Change has been a constant in the movie-theater business. In the early decades of cinema, exhibitors tried to outdo one another with the opulence of their buildings, constructing palaces that could seat thousands. In the 1950s, responding to the proliferation of TVs and the resulting decline in theater attendance, 3-D and other gimmicks started showing up. In the 1960s, it was multiscreen moviehouses; in the 1990s, it was stadium seating.

“I don’t see that as anything revolutionary,” Jon Lewis, a film instructor at Oregon State University and author of the textbook “American Film: A History,” said of the trend toward upscale accommodations. Exhibitors, he notes, make most of their money off what customers buy after they purchase a ticket, so expanding the range of offerings makes sense.

“I don’t think they’re fighting a losing battle,” he said of the struggle to keep the crowds coming. “They’ve been predicting the end of movie theaters for a while, but it never seems to happen.”

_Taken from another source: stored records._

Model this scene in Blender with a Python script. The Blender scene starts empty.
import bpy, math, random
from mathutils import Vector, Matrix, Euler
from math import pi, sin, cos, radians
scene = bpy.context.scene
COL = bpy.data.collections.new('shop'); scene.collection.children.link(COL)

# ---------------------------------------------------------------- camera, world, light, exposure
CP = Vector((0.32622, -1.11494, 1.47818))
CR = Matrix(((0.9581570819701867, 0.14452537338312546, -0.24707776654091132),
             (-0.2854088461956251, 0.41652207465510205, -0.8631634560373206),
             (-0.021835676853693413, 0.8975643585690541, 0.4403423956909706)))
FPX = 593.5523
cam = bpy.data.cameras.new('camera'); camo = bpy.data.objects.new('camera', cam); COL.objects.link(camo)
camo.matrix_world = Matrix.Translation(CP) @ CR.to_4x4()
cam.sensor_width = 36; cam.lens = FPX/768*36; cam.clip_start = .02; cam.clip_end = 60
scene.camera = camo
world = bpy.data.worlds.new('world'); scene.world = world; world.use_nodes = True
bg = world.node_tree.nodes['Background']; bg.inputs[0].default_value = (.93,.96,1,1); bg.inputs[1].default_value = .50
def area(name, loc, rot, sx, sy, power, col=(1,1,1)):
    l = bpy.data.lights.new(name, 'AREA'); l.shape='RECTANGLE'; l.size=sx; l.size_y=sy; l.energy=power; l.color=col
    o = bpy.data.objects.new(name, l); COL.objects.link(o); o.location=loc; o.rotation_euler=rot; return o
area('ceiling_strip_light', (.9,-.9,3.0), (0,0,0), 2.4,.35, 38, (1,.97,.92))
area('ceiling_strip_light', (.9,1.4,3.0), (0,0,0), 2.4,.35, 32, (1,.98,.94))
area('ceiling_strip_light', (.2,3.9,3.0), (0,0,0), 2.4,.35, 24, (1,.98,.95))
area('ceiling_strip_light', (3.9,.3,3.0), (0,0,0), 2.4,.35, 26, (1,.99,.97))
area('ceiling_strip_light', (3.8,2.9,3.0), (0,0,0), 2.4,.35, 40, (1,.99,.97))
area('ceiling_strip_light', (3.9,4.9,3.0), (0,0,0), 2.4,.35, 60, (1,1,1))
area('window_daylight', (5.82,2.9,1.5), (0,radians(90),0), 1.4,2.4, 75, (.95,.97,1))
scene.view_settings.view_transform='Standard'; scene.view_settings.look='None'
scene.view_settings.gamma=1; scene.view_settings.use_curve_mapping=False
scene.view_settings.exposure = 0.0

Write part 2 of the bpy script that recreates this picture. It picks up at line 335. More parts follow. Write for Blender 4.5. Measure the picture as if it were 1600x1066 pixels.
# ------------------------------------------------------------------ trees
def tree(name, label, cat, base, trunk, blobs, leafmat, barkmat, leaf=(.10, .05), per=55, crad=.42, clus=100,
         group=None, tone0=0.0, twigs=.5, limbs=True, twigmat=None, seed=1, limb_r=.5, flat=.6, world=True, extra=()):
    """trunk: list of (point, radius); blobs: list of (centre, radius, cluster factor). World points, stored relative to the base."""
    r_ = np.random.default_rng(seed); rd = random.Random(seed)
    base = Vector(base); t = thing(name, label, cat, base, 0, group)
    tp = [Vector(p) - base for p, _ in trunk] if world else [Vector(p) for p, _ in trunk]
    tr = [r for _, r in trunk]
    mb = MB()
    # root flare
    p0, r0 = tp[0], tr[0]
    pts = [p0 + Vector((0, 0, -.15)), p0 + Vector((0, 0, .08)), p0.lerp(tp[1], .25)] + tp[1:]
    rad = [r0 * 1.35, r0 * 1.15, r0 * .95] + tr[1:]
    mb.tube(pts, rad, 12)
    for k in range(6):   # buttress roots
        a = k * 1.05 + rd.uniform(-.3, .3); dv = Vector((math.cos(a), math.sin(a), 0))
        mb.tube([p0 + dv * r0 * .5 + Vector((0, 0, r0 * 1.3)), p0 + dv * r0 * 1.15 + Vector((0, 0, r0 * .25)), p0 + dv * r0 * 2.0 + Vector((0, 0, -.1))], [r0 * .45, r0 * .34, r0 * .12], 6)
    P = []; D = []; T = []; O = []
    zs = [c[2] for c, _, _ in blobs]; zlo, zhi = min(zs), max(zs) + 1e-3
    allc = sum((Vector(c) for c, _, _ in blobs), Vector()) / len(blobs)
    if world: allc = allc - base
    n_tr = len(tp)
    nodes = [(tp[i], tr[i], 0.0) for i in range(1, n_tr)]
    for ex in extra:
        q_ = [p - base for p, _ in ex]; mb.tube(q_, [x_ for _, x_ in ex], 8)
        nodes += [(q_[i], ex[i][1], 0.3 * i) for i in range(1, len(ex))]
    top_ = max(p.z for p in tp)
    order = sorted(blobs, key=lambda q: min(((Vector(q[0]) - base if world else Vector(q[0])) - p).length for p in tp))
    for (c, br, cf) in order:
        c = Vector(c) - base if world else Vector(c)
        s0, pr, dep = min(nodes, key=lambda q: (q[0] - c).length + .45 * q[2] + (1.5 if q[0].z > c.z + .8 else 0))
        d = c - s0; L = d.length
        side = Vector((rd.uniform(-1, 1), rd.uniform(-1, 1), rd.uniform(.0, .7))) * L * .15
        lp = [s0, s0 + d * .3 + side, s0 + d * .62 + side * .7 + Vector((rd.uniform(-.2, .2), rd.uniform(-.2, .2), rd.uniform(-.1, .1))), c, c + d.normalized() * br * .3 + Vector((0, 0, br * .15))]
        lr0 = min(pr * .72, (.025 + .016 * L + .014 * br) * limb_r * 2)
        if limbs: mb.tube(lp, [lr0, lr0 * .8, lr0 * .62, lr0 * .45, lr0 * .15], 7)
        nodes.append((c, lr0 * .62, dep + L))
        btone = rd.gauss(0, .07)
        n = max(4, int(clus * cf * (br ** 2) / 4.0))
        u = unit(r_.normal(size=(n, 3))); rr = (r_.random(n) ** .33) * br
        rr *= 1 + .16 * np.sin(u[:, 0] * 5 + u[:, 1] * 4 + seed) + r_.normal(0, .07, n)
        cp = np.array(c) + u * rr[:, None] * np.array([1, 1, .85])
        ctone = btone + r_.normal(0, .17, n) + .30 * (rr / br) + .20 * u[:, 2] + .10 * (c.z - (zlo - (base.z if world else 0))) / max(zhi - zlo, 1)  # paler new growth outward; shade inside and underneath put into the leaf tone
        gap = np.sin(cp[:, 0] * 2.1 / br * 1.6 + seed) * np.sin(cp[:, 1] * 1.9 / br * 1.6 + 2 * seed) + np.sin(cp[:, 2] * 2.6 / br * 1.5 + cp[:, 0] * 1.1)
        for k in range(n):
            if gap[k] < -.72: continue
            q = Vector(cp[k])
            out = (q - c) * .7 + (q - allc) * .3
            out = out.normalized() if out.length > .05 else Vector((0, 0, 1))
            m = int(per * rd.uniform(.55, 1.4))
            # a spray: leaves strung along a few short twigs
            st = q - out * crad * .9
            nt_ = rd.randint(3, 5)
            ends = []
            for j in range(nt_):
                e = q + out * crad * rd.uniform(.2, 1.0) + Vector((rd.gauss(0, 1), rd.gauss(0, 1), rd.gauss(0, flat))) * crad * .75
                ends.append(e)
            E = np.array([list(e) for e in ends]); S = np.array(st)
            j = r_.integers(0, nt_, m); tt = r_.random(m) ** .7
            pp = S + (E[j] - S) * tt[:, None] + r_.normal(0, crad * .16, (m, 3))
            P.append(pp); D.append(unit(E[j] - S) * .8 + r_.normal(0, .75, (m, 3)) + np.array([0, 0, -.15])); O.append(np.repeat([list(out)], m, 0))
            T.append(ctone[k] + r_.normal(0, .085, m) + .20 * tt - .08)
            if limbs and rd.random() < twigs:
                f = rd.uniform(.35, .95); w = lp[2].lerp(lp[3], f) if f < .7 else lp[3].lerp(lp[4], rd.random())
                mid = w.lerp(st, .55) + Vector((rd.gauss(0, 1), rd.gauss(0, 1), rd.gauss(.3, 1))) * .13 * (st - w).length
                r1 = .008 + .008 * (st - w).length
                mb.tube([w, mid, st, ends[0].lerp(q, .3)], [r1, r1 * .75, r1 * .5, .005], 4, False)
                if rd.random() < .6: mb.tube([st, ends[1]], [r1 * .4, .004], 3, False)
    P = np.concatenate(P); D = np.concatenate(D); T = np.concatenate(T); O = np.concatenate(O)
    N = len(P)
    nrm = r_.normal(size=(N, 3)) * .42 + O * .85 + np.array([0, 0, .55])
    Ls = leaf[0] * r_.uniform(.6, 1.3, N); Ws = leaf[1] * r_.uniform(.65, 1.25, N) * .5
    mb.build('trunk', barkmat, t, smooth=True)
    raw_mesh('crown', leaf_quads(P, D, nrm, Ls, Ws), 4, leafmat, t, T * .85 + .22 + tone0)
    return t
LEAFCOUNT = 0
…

Not everyone is sold on the idea that adding luxury equates to added business. James “Buzz” Cusack, who runs the Charles and Senator theaters along with his daughter, Kathleen Cusack Lyon, says he has no plans to install power recliners — and cut back on seating capacity. And he certainly has no plans to start serving dinner.

“I’ve always wondered if there’s a snoring problem,” he said of the ultra-comfortable recliners. And as for eating, he notes, “a long time ago, we took a poll. People said they didn’t want to smell food. So we’ve never really had anything other than popcorn.”

Deborah Morton, however, likes the new-found luxury and isn’t looking back. She’s already getting a group together to introduce them to the Hollywood.

“Those seats were awesome,” she repeated, finding no better adjective to describe them. “I give them a five-star. Heck, I might even give them 10 stars.”